Debian is switching (back) to GLIBC
Five years ago Debian and most derivatives switched from the standard GNU C Library (GLIBC) to the Embedded GLIBC (EGLIBC). Debian is now about to take the reverse way switching back to GLIBC, as EGLIBC is now a dead project, the last release being the 2.19 one. At the time of writing the glibc package has been uploaded to experimental and sits in the NEW queue.
EGLIBC is dead for a good reason: the GLIBC development has changed a
lot in the recent years, due to two major events: Ulrich Drepper
leaving Red Hat and the
GLIBC development, and the GLIBC steering committe
self-dissolving.
This has resulted in a much more friendly development based on team work
with good cooperation. The development is now based on peer review,
which results in less buggy code (humans do make mistakes). It has also
resulted in things that were clearly impossible before, like using the
same
repository
for all architectures, and even getting rid of the ports/
directory.
Before we used to have two sets of architectures, the main ones in the
glibc repository with
architectures like x86, SuperH or SPARC, and the secondary ones in the
glibc-ports
repository
with architectures like ARM or MIPS. As you can see the separation was
quite arbitrary, and often leaded to missing changes on the secondary
architectures. We also got real stable branches, with regular fixes.

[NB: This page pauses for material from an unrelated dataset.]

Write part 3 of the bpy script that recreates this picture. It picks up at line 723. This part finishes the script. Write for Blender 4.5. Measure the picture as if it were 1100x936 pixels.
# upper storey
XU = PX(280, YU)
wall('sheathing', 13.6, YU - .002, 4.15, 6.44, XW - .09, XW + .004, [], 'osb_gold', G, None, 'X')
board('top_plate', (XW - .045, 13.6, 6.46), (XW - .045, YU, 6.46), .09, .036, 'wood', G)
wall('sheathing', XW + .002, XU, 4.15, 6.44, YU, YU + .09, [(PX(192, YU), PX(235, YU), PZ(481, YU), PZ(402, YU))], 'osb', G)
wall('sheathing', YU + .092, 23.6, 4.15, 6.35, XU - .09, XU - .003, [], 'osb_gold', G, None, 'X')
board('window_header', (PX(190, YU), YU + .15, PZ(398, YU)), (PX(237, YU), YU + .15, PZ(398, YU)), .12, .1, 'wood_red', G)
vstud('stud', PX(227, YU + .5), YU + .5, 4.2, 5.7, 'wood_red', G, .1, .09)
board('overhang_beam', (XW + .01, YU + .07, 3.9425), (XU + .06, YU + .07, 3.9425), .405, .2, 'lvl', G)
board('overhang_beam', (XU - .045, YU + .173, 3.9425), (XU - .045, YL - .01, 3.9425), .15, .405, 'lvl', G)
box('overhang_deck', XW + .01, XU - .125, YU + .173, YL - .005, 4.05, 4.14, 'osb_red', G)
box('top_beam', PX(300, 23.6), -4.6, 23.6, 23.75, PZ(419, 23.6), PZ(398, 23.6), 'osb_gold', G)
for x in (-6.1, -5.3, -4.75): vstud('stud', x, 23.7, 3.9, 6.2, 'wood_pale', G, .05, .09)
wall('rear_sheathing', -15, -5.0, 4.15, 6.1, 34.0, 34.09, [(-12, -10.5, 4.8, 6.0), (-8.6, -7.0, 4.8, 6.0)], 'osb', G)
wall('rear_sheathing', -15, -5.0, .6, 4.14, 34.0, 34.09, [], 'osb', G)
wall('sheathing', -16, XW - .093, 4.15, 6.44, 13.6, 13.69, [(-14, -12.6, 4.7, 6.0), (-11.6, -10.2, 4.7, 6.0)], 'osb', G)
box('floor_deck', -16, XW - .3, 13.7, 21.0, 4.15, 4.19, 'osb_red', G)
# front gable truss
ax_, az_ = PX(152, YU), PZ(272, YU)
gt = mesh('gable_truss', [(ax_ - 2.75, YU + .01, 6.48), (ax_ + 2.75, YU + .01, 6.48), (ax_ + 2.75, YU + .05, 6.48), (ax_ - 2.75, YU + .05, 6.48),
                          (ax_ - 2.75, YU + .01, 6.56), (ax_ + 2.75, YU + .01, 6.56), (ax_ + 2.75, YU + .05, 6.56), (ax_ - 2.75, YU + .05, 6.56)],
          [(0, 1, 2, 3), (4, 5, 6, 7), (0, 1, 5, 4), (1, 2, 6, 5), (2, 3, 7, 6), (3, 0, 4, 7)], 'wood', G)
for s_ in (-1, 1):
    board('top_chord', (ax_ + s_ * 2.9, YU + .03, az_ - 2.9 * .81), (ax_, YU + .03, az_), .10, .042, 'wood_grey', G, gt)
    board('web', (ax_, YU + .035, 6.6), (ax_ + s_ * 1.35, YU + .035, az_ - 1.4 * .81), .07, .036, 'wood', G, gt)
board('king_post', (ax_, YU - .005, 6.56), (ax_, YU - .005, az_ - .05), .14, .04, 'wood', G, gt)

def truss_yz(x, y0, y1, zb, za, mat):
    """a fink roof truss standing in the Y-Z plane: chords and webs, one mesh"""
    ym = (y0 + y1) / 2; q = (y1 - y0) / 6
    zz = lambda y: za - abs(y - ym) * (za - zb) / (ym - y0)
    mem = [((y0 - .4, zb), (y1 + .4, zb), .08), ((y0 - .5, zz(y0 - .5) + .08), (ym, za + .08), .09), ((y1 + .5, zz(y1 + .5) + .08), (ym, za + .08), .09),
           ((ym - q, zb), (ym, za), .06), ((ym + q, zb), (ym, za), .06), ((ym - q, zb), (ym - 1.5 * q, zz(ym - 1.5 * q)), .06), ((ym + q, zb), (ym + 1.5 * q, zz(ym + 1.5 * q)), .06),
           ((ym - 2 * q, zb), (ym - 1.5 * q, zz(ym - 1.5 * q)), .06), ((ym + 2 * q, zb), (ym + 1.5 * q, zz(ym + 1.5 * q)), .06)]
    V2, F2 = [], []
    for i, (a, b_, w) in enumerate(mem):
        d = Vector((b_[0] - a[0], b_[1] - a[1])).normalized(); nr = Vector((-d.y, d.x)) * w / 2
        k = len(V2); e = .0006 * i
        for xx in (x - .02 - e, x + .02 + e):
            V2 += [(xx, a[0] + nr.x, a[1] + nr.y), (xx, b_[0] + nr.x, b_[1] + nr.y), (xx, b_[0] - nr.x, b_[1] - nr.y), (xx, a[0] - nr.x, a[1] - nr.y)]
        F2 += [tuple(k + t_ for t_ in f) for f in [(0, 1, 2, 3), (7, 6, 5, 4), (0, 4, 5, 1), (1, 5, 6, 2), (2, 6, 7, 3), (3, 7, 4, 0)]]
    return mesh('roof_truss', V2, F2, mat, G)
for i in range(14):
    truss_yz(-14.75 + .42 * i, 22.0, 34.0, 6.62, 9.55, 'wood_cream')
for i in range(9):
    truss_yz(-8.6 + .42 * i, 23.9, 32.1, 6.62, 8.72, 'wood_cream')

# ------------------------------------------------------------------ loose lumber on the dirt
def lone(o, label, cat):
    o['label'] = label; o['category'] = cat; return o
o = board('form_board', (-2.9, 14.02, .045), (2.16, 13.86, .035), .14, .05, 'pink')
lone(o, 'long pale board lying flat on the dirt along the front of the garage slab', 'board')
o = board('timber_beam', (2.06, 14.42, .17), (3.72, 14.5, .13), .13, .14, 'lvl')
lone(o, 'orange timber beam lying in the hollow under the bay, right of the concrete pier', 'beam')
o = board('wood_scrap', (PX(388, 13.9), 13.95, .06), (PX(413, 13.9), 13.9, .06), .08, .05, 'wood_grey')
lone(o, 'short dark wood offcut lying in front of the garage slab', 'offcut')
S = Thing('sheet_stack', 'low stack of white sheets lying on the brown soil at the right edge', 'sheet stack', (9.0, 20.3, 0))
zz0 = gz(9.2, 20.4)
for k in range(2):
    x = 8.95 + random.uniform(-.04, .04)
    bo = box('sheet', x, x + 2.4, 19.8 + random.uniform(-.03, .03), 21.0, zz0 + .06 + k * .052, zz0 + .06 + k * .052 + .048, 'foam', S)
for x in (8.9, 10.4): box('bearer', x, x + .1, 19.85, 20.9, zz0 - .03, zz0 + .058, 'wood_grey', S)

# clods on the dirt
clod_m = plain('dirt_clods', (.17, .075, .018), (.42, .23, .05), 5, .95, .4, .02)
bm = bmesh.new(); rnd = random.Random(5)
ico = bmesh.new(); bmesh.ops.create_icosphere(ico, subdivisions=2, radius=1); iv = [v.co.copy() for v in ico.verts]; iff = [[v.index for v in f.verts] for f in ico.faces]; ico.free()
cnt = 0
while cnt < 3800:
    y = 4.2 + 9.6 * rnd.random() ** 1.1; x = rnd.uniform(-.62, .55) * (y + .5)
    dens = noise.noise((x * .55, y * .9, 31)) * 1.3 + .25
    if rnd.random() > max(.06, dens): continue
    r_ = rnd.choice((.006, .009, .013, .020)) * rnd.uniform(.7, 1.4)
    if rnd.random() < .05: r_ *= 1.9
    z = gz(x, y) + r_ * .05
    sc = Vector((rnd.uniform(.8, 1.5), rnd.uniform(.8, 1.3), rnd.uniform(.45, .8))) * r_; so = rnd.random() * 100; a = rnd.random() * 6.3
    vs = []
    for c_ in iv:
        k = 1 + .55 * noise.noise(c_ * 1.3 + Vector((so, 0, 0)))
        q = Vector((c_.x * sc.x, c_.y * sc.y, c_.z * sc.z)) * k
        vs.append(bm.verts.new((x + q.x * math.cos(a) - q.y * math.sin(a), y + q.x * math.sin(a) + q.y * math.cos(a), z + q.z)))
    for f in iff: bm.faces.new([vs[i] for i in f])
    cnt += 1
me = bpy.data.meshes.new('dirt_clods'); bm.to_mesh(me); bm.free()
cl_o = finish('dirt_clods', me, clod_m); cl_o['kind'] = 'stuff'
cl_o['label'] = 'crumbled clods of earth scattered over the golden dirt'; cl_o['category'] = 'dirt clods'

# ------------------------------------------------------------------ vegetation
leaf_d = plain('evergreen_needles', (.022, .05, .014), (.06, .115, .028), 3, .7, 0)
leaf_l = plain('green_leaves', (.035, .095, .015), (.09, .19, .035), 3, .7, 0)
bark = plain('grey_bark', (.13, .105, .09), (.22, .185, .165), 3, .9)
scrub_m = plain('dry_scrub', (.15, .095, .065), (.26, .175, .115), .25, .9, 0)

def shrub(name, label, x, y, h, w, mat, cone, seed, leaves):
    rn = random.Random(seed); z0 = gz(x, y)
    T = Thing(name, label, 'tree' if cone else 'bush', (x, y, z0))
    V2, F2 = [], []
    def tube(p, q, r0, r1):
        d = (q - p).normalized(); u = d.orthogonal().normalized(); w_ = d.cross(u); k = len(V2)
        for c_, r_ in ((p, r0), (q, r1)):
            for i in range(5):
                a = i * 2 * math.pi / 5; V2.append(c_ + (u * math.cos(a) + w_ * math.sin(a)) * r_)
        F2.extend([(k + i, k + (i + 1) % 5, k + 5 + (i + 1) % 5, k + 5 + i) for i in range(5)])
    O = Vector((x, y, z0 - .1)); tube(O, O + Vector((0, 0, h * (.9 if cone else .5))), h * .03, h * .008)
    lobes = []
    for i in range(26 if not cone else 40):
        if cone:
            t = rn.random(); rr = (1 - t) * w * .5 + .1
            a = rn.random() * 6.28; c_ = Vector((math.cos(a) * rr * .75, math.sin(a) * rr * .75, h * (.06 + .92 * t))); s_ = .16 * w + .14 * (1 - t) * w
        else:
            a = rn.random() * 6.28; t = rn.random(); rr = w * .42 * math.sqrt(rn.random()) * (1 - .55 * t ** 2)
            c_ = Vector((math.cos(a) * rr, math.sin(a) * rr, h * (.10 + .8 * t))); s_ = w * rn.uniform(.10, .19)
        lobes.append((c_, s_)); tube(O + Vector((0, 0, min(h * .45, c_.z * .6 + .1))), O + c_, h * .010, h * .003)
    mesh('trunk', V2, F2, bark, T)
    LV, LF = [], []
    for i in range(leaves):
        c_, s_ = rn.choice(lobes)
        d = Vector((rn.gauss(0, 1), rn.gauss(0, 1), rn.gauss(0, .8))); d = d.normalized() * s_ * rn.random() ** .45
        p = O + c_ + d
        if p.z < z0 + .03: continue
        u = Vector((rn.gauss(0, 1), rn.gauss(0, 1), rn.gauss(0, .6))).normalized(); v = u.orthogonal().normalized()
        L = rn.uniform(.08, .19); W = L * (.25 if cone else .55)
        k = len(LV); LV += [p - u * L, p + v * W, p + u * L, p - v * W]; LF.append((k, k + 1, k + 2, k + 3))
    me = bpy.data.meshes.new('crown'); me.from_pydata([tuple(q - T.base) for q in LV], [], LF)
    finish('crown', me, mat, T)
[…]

The most important EGLIBC features have been merged to GLIBC, including
for example the use of non-bash but POSIX shell, or the renaming of
reserved keywords. The notable exception is the support for configurable
components, which we originally planned to use for
Debian-Installer, by
building a smaller flavor using -Os
and without NIS and RPC support.
At the end we never worked on that, and it seems that the hardware
targeted by Debian has grown faster than the GLIBC size, so that is not
really a big loss. At the end, we ended up with only 5 missing patches
from the EGLIBC tree:
- Installation of *_pic.a files for use of mklibs in debian-installer
- Dynamic reload of /etc/resolv.conf
- Installation of headers during bootstrapping
- Workarounds for PowerPC 8xx CPUs
- Access to FPSCR on SH4
The package names are unchanged (except the source package and the binary package containing the sources) so the transition is fully transparent for the users.
I would like to thank all the CodeSourcery employees who worked on EGLIBC, with a special thank to Joseph Myers who spent countless hours to merge the most important EGLIBC changes back to GLIBC, and sent regular emails about the merge status. I would also like to thanks all the people on the GLIBC side that made the change to happen, and all persons participating in the GLIBC development.